When the average Mercer student walks up to an activity, they are just there to get points or extra credit for a class they’re taking.
This ruins otherwise great presentation audiences and participation from people who might actually enjoy the program.
Now before I start ranting about this problem, I will confess that I have been a part of this predicament on campus.
I am not proud that I have done this, but I am glad I’ve finally realized that it hurts both the morale and mood of the presenter.
For instance, when we have foreign dignitaries come to speak to our great campus, it is a great insult to both them and the university.
If you traveled thousands of miles, I am 99% sure that you would feel horribly insulted if half of your audience got up and left.
Just a few days ago, I was at the lost chalice service where the archbishop of the country of Georgia traveled over 6000 miles to come perform the Eucharist.
I know that not all people subscribe to Christianity.
I know that people have many things to do in their lives.
I know it was just a class requirement. Nevertheless, this does not excuse highly disrespectful behavior.
Just because you have a paper to finish, it does not give you the right or the privilege to be a jerk.
I have been to enough debates, lectures and roundtable discussions that I have learned it is possible to be an active participant and still get work done.
While last week I said it was a joke that people were forced to go to a lecture, I did not and do not want every Mercer program to become mandatory.
Instead, there needs to be some kind of system that promotes and benefits the students who attend the entire program.
I really think if a professor makes you go to a program, then they should be there too.
While I will probably get much flak for that statement, only emergencies and non-required events should be times where the professor is not in attendance.
I recognize that we all have incredibly busy lives, and there are problems getting work done in a short time span.
However, part of college and growing up is time management.
Because you partied, played video games, or wasted your time, you should not take it out on someone who is just trying to present something they care deeply about by walking out on them.
This epidemic is not going to be solved by students complaining that professors give them too much work. It will be solved by students better managing their time.

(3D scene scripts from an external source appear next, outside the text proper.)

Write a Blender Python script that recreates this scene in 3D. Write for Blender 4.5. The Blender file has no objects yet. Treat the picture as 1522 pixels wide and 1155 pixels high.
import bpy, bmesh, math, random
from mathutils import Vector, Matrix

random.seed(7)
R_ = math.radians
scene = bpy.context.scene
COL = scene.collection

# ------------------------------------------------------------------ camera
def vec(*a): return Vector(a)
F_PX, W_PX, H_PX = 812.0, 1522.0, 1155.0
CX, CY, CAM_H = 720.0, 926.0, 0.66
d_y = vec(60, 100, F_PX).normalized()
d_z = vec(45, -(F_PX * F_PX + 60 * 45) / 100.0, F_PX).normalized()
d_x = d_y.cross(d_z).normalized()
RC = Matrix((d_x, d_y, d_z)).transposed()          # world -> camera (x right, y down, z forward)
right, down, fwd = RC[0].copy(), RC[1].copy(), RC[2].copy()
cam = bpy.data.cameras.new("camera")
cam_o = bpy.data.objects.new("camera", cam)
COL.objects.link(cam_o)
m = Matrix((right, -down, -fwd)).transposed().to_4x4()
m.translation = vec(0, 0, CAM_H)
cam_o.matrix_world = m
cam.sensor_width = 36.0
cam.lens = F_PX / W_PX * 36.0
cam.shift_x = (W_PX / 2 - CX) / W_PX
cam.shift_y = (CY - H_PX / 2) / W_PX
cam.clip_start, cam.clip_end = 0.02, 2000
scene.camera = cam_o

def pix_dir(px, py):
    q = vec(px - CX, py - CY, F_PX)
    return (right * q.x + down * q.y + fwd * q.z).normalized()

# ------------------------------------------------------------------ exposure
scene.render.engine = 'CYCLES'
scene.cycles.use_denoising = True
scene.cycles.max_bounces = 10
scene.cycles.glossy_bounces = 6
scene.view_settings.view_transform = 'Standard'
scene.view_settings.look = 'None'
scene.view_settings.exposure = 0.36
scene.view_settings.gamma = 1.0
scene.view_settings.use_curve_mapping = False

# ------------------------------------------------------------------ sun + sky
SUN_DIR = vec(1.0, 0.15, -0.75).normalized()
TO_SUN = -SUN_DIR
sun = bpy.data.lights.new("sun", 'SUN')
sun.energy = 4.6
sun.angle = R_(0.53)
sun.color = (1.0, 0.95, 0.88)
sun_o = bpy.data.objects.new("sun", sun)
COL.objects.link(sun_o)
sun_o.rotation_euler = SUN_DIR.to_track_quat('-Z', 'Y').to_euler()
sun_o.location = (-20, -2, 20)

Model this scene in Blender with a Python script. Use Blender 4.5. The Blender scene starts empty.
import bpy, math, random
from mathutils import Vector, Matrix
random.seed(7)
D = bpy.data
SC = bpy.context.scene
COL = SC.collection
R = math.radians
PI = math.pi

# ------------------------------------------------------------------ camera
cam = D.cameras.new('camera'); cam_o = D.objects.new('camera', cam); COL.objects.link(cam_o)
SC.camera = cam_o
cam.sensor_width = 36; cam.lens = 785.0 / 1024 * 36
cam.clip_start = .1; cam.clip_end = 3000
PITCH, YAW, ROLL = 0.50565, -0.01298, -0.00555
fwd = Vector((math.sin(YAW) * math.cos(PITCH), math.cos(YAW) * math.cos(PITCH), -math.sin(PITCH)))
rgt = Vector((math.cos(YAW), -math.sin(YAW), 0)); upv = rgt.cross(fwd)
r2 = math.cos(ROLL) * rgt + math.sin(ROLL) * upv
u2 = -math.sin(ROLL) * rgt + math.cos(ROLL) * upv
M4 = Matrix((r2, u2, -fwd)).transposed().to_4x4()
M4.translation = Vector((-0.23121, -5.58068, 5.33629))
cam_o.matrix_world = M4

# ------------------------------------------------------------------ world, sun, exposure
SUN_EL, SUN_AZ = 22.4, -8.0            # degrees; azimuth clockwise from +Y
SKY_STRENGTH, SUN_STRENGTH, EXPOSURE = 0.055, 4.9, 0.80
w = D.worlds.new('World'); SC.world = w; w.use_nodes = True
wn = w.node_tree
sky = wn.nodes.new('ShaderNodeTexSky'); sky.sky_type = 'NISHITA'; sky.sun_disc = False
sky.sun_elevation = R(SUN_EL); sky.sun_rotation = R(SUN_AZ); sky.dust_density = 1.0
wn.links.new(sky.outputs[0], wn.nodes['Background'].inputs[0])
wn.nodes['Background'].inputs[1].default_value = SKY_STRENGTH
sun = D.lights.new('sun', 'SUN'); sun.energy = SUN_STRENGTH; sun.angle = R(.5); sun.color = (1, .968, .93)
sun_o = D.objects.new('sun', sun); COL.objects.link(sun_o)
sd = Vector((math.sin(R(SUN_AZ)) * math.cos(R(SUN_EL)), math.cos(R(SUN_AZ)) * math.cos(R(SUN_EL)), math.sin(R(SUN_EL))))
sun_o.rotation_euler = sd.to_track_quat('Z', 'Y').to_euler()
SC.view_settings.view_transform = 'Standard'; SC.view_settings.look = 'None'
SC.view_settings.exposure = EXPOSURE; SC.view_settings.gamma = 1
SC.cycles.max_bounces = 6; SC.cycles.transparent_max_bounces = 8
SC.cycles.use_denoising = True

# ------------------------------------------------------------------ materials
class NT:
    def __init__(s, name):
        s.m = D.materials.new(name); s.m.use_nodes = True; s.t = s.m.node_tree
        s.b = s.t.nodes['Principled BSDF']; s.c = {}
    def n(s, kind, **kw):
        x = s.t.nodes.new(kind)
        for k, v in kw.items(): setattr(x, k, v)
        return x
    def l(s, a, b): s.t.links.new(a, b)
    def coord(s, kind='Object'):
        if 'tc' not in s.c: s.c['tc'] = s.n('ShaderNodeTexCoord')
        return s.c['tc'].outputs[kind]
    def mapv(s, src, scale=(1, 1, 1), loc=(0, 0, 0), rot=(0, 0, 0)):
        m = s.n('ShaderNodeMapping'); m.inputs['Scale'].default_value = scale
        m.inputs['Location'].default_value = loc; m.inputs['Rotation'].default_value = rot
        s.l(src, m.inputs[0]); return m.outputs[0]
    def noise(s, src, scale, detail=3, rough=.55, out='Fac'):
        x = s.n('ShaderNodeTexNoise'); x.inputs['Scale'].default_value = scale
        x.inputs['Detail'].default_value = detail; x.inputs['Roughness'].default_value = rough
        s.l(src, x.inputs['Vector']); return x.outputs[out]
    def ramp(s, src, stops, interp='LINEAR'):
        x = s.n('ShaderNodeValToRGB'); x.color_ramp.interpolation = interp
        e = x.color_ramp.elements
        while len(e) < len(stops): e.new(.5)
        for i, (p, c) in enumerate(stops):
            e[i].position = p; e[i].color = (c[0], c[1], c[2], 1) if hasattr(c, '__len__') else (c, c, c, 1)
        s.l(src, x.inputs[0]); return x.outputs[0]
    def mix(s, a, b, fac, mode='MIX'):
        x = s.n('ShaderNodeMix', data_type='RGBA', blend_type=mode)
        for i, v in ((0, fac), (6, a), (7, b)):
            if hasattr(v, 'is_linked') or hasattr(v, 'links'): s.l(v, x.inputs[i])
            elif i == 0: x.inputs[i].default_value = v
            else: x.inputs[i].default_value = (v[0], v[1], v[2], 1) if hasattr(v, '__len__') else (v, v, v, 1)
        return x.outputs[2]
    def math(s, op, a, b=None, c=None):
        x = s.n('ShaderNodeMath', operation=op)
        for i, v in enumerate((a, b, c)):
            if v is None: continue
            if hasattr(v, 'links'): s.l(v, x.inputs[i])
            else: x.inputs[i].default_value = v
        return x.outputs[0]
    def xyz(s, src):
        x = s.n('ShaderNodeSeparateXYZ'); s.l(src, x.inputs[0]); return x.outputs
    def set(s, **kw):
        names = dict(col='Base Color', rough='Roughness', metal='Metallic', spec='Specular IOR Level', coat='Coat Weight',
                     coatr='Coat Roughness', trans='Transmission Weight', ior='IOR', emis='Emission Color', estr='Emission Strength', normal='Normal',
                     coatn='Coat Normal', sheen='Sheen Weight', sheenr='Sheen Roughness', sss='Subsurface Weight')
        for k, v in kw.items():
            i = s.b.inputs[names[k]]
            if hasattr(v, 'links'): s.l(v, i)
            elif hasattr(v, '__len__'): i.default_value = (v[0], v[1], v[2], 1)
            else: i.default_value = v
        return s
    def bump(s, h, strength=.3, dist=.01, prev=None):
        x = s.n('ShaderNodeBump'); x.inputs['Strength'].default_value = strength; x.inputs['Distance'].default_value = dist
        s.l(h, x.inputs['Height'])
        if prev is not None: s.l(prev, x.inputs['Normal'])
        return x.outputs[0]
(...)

Maybe a study skills course would be beneficial to the majority of the student body, for students would be able to have more free time.
Not only would participation and attendance go up, speakers and leaders would be happier to come back to a place where they actually feel wanted.
On a similar note, this time management strategy could also benefit the attendance at Mercer sports games from women’s volleyball to tennis and everything in between.
The Bears will play better with a full crowd behind them. Some promotions might help as well, but this economy limits that.
In essence, it’s rather frustrating to be a part of a special ceremony and see Mercer students just walk out after their class requirement is met.
This disheartening attitude needs to be changed.
Obviously, if your professor has required this activity, it will be good for you in some aspect of the class or your life, even if you lose an hour.
I just hope that at least a few of you take these words to heart, for I would really like to see this begin to change by my graduation in May.